Concern about hunger in the United States grows

More than one in four (28%) Americans say that in the past year they or someone they know has had to make a choice between providing food for their family or paying their bills, and one in 10 Americans say they personally went to bed hungry at least once in the past year.
These and other surprising figures were revealed in The 2010 Hormel Hunger Survey, released by Hormel Foods Corporation.
The percentage of Americans very concerned about the number of people in the United States who do not have enough to eat rose from 46% in 2009 to 54% this year, suggesting consumers are aware of the personal toll the recession has been taking on many Americans.

In this fifth annual study on hunger, a majority (52%) of Americans said their ability to pay their bills has not changed in the past year. However, five times as many Americans say it has become more difficult to pay bills (38%) than said it has become easier (8%) compared to a year ago.

About nine out of 10 Americans have been forced to spend more carefully these days, including almost one in five (18%) who say they are struggling to pay essential bills or cannot pay those bills without borrowing. Only about one in 10 Americans say they do not have to worry much about how they spend their money.

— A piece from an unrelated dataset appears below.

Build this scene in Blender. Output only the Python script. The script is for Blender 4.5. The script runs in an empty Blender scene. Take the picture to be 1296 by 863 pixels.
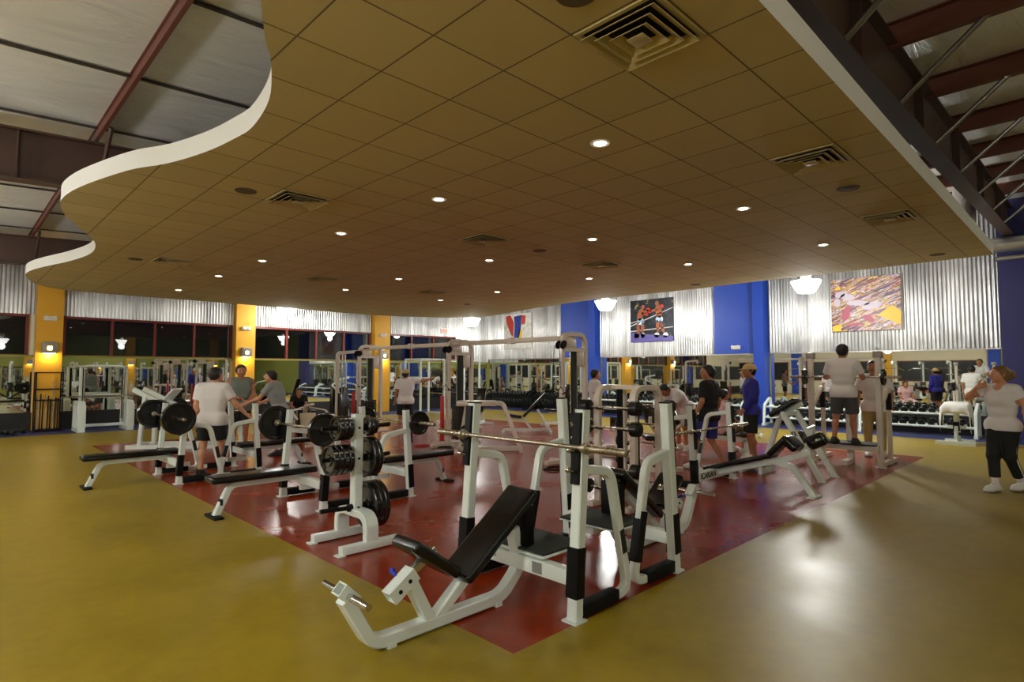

When answering questions about fresh food options, a majority of Americans said having large grocery stores where only small stores with limited choices are currently available would have a beneficial effect on six social problems, especially reducing malnutrition (71%) and hunger (69%). Other problems that most believe would be alleviated include the cost of healthcare (58%), obesity (53%), reduced life expectancy (60%) and low school test scores (56%). According to the United States Department of Agriculture, 2.3 million Americans live more than a mile from a supermarket that offers many food choices and do not have access to a vehicle to get there.

Additionally, about two-thirds (65%) of Americans have donated food to a food bank or other food collection charity in the past year, and a smaller majority (57%) have donated money to one of these organisations. Slightly less than one in four (23%) volunteered their time to a food bank, shelter or organisation providing food for the hungry in the past year.

Despite this demonstrated commitment to eradicating hunger, a majority (61%) of those surveyed do not think the hunger problem in the United States will be solved in the next 20 years.